The British nobility and landed gentry used Purdeys and Hollands. All the other Brits who carried and cleaned their own guns used Parkers.
Best,
Bruce Day, whose ancesters were run out of England years ago, then out of New England. I still need a temporary permit to cross the Mississippi River.
Richard Flanders
10-25-2011, 03:05 PM
Must have been tough to get those permits from your B-52 or fighter or whatever you flew! What all did you fly???
Bruce Day
10-25-2011, 04:15 PM
I had diplomatic immunity.
I was mission qualified aircraft commander in the B-52F,D,G and H and the C-130A, B and E. Flew in a few other aircraft but was not msn qual. Of those the B-52H is still flying and a few C-130E's are left. I am also scheduled to be scrapped in the Arizona boneyard.
david ross
10-25-2011, 04:21 PM
Hi Bruce.
Are your ancesters saxon lords run out of England by the normans arfter 1066 and then they
hide on the may flower and came over the sea to new England?.
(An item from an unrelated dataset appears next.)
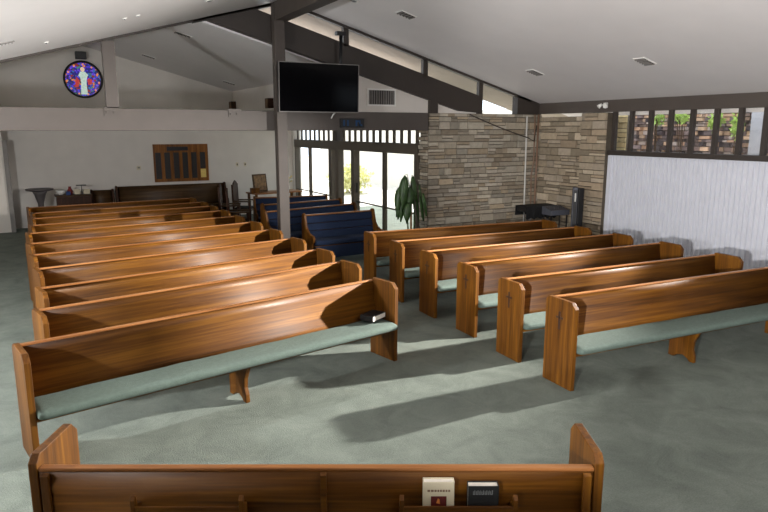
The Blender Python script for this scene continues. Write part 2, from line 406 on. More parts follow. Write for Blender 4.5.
# partition and infill with grille
b = MB().prism([(YS+.14, 2.6), (YB, 2.6), (YB, zb(5.37)), (YS+.14, zb(5.37))], 5.37, 5.45, 'x')
struct(b.build('wall_upper_right', M['white_wall']), 'upper side wall of the rear room above the beam', 'wall')
b = MB().prism([(5.37, 2.8), (8.95, 2.8), (8.2, 2.93), (5.37, 3.7)], YS+.06, YS+.13, 'y')
struct(b.build('wall_infill', M['white_wall']), 'white triangular wall between beam and rafter', 'wall')
b = MB().box(5.45, XG+.1, YS+.14, YB, 2.6, 2.66)
struct(b.build('ceiling', M['white_wall']), 'flat soffit above the glass doors', 'ceiling')
b = MB().box(5.36, XG, YS+.12, YS+.14, 2.5, 2.8)
g = empty('wall_grille', (5.87, YS+.06, 2.99)); tag(g, 'white louvred return air grille on the white triangle right of the screen', 'vent')
MB().box(0, .64, -.025, 0, -.03, 0).box(0, .64, -.025, 0, .27, .30).box(0, .03, -.025, 0, 0, .27).box(.61, .64, -.025, 0, 0, .27).build('frame', M['white_plastic'], g)
MB().box(.03, .61, -.006, 0, 0, .27).build('back_plate', M['dark_slot'], g)
for i in range(11):
    x = .045+i*.052; MB().box(x, x+.022, -.022, -.006, 0, .27).build('slat', M['grille'], g)

# stone walls
PAL = [rgb(178, 168, 150), rgb(166, 156, 138), rgb(188, 178, 160), rgb(154, 144, 128), rgb(172, 164, 148), rgb(160, 146, 126), rgb(182, 172, 156), rgb(172, 156, 132)]
s1 = stone_mesh('wall_stone_end', XR-XG+.02, 2.84, PAL, (XG, YS, 0), (1, 0, 0), (0, -1, 0), seed=3, rowh=(.07, .16), ln=(.14, .42), back=.3)
struct(s1, 'coursed grey stone wall facing the viewer beside the glass doors', 'wall')
PAL2 = [rgb(184, 168, 144), rgb(172, 156, 132), rgb(194, 178, 154), rgb(158, 144, 122), rgb(178, 164, 144), rgb(166, 148, 124)]
s2 = stone_mesh('wall_stone_recess', YS-9.95, 2.78, PAL2, (XR, 9.95, 0), (0, 1, 0), (-1, 0, 0), seed=5, rowh=(.09, .17), ln=(.2, .5), back=.2)
struct(s2, 'recessed tan stone wall behind the black speaker', 'wall')
s3 = stone_mesh('wall_stone_pier', .68, 2.84, PAL2, (XR-.12, 9.32, 0), (0, 1, 0), (-1, 0, 0), seed=8, rowh=(.09, .17), ln=(.2, .45), back=.3)
struct(s3, 'tan stone pier next to the white ribbed wall', 'wall')
# outer corner return of stone end wall at its left
s4 = stone_mesh('wall_stone_return', .3, 2.84, PAL, (XG, YS, 0), (0, 1, 0), (-1, 0, 0), seed=9, rowh=(.06, .13), ln=(.15, .3), back=.02)
struct(s4, 'end face of the grey stone wall at the door jamb', 'wall')

# ribbed white wall
b = MB(); y = 9.30; pts = []
while y > YF:
    pts += [(XR+.016, y), (XR+.016, y-.022), (XR-.014, y-.03), (XR-.014, y-.082)]; y -= .09
pts2 = pts+[(XR+.1, YF), (XR+.1, 9.30)]
n = len(pts); o = 0
vs = [(x, yy, 0) for x, yy in pts]+[(x, yy, 1.99) for x, yy in pts]
b.add(vs, [(i, i+1, n+i+1, n+i) for i in range(n-1)])
b.box(XR+.018, XR+.1, YF, 9.30, 0, 1.99)
wr = struct(b.build('wall_right', M['panel']), 'white vertically ribbed wall on the right', 'wall')
b = MB().box(XR-.04, XR+.1, 9.24, 9.32, 0, 2.0).box(XR-.03, XR+.1, YF, 9.3, 1.985, 2.01)
struct(b.build('trim_11', M['panel']), 'white edge trim of the ribbed wall', 'trim')
# sill, posts, header beam and glass of right windows
b = MB().box(XR-.10, XR+.1, YF, 9.30, 2.01, 2.10)
struct(b.build('trim_12', M['beam_dark'], bevel=.006), 'dark brown sill above the ribbed white wall', 'trim')
xb = XR-.10
b = MB().prism([(xb, 2.85), (XR+.1, 2.85), (XR+.1, zr(XR+.1)+.02), (xb, zr(xb)+.02)], YF, YS-.03, 'y')
struct(b.build('trim_13', M['beam'], bevel=.006), 'dark brown header beam along the right wall', 'beam')
ys = [9.22, 8.81, 8.37, 7.94, 7.50, 7.05, 6.62, 6.20]
while ys[-1] > YF: ys.append(ys[-1]-.43)
for i in range(len(ys)-1):
    y1, y0 = ys[i], ys[i+1]
    e = empty('window_%d' % (i+4), (XR, (y0+y1)/2, 2.10)); struct(e, 'small upright window pane above the ribbed wall, place %d from the stone pier' % (i+1), 'window')
    h = (y1-y0)/2
    MB().box(-.05, .02, h-.04, h+.04, 0, .75).build('window_post', M['beam_dark'], e)
    MB().box(-.004, .004, -h+.05, h-.05, 0, .75).build('glass', M['glass'], e)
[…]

And if the lords had purdeys-hollands ect' then the surfs had Parkers good so now i know
how i came to get mine.
All the best Dave.
Bruce Day
10-25-2011, 04:39 PM
Mine came here from England in the 1600's, settled in Massachusetts colony and moved west as lands opened for settlement. Not a noble in the bunch, Day (from dairy) is an Anglo-Saxon occupational name like Farmer, Smith, Tinker, etc. Just trying for a better opportunity and life, like everybody else here, then and now. My ancesters were glad to get 160 acres of prairie land. Its a common story here, we are all from someplace else.
Bruce Day
10-25-2011, 06:39 PM
Rich , if you are curious, this is what I did for many years. We carried four of these, each 10,000 lbs, 9 megatons. There were about 30 of us sitting alert at any one time and it was deadly serious business. Now these too are being dismantled. Probably for the better. As the commander , I personally crawled over and around each of these for acceptance.
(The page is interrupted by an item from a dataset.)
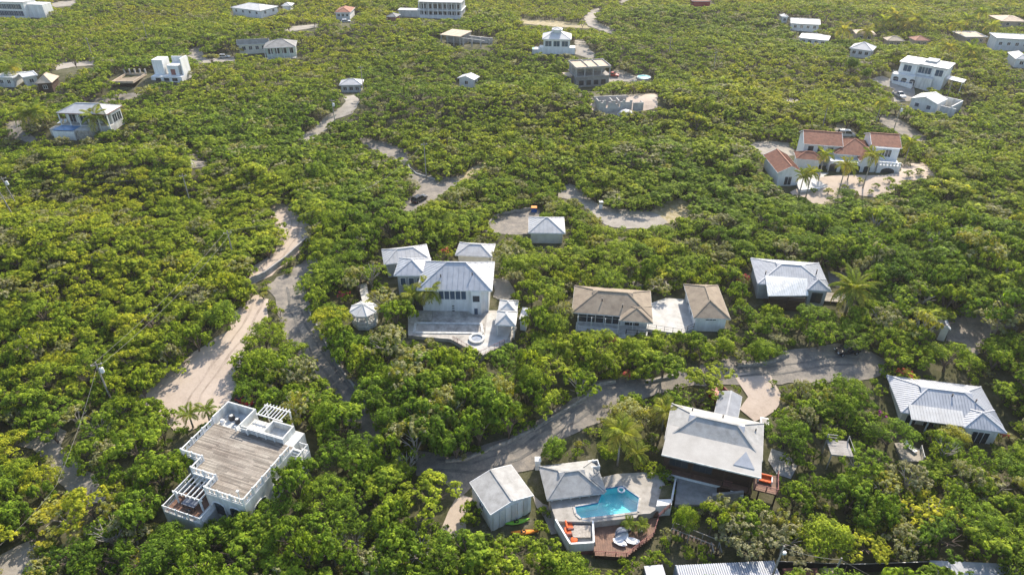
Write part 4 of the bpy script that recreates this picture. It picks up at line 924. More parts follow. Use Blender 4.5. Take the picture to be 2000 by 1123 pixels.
for i in range(n):
    a, b = Vector((*outl[i], ZP + 0.05)), Vector((*outl[(i+1) % n], ZP + 0.05)); k = max(1, int((b - a).length / 0.75)); e = (b - a).normalized(); nn = Vector((-e.y, e.x, 0))
    c_ = Vector((sum(q[0] for q in outl)/n, sum(q[1] for q in outl)/n, 0))
    if nn.dot((a + b)/2 - c_) < 0: nn = -nn
    for j in range(k):
        p, q = a.lerp(b, j/k) + nn*0.16 + e*0.01, a.lerp(b, (j+1)/k) + nn*0.16 - e*0.01; MB().bar(p, q, 0.3, 0.09).build('coping_stone', M['patio_pale'], sp)
# deck ring round the pool: outer outline minus the pool, bridged into one polygon
out2 = [rel(*c, ZP) for c in ((1072, 975), (1100, 958), (1160, 935), (1205, 925), (1282, 920), (1300, 945), (1296, 985), (1270, 1002), (1247, 1004), (1243, 1010), (1160, 1019), (1086, 1017))]
pts2 = [Vector(q) for q in out2] + [Vector(q) for q in outl]; no = len(out2)
v, e, fc, *_ = delaunay_2d_cdt(pts2, [(i, (i+1) % no) for i in range(no)] + [(no+i, no+(i+1) % n) for i in range(n)], [list(range(no)), list(range(no, no+n))], 2, 1e-4)
keepf = []
for q in fc:
    c_ = sum((Vector(v[i]) for i in q), Vector((0, 0))) / len(q); ins = False; j = n - 1
    for i in range(n):
        if (outl[i][1] > c_.y) != (outl[j][1] > c_.y) and c_.x < (outl[j][0]-outl[i][0])*(c_.y-outl[i][1])/(outl[j][1]-outl[i][1]) + outl[i][0]: ins = not ins
        j = i
    if not ins: keepf.append(q)
vv = [(p[0], p[1], ZP) for p in v]; nv = len(vv)
dm = MB(); dm.add(vv, keepf)
for i in range(no):
    a, b = out2[i], out2[(i+1) % no]; dm.add([(a[0], a[1], ZP), (b[0], b[1], ZP), (b[0], b[1], ZP - 2.6), (a[0], a[1], ZP - 2.6)], [(0, 1, 2, 3)])
dm.build('pool_deck', M['pool_deck_stone'], sp)
MB().prism([rel(*c, ZP) for c in ((1136, 1013.5), (1244, 1000.5), (1244, 1003), (1137, 1017))], ZP - 2.2, ZP + 0.04).build('retaining_wall', M['white_paint'], sp)
CLEAR.append(np.array([(1060, 975), (1100, 955), (1205, 921), (1285, 918), (1303, 945), (1300, 1000), (1250, 1010), (1086, 1019)], float)); MARKS.append(('the turquoise pool', 1190, 985))
FOOT.append((np.array([(q[0] + O_.x, q[1] + O_.y) for q in out2]), 0))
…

Each of these had many more times the yield of the Hiroshima bomb.
Linn Matthews
10-25-2011, 08:17 PM
Bruce
Enlighten me please, fusion or fission? I assume the former
Thank you
Linn
Richard Flanders
10-25-2011, 08:59 PM
I think that's a B53 like the one they decommissioned in New Mexico today, which was the last of it's kind in our arsenal. There's a good article on it on Drudge. The stats are impressive - 600x the Hiroshima bomb. Thank you for flying cover and keeping us safe.
Bob Brown
10-25-2011, 11:59 PM
Bruce, the Robin Hood reps may have shot Parkers, but I don't think that trigger guard was connected to them. It was on a 0 frame GH16 that I bought out of Ontario, Canada. I had it for awhile before realized the serial number on the trigger guard matched the number on a skeleton steel buttplate that I was given a year or two earlier in Manitoba. I got a letter on the number and it was off a BH 12 that was made for a professional shooter named William M. Ferguson from Grand Forks, ND, who shot under the name Robin Hood. Bill Murphy was kind enough to share that information. Ferguson ordered it from W.G. Neilands and Company in Winnipeg and had it shipped directly to North Dakota. The butt plate came from a Winnipeg gunsmith that shut down in the mid 30's if I recall correctly. I would have liked to have seen that BH. Shipped in 1897 it lettered with the engraving, 30" Titanic barrels, Lyman sight, and a Monte Carlo stock.